__Listing__:
___
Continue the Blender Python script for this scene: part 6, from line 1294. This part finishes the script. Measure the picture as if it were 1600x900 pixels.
___
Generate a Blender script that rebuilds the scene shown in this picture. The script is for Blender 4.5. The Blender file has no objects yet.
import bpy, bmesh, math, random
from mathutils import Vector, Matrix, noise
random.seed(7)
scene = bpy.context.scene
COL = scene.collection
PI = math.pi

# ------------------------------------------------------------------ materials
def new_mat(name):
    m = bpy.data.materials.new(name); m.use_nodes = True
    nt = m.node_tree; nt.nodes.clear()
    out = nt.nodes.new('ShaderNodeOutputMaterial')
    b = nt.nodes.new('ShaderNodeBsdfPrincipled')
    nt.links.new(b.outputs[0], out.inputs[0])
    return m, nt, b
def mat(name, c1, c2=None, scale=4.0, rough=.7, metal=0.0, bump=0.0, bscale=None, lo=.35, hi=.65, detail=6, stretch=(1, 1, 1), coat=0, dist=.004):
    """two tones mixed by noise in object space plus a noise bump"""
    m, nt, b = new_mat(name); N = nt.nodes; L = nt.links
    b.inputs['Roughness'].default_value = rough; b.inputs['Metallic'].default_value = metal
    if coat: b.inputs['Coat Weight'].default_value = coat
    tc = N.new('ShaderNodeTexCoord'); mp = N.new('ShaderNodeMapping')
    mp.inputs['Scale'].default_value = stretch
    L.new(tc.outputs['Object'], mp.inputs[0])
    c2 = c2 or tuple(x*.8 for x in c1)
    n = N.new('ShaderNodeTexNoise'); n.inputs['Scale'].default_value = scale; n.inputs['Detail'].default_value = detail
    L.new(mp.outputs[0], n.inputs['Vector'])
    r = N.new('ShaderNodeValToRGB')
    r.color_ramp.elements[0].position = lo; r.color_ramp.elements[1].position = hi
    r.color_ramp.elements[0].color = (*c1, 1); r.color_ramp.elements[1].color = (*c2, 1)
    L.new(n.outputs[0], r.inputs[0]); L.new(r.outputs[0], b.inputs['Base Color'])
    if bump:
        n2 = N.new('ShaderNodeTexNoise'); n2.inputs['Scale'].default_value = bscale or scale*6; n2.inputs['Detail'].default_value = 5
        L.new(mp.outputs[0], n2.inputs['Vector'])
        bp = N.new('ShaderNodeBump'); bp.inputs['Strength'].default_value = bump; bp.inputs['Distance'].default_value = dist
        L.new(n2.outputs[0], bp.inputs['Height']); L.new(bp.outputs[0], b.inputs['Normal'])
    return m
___
Give the number of lines in the data that contain "scene", with no other words.

4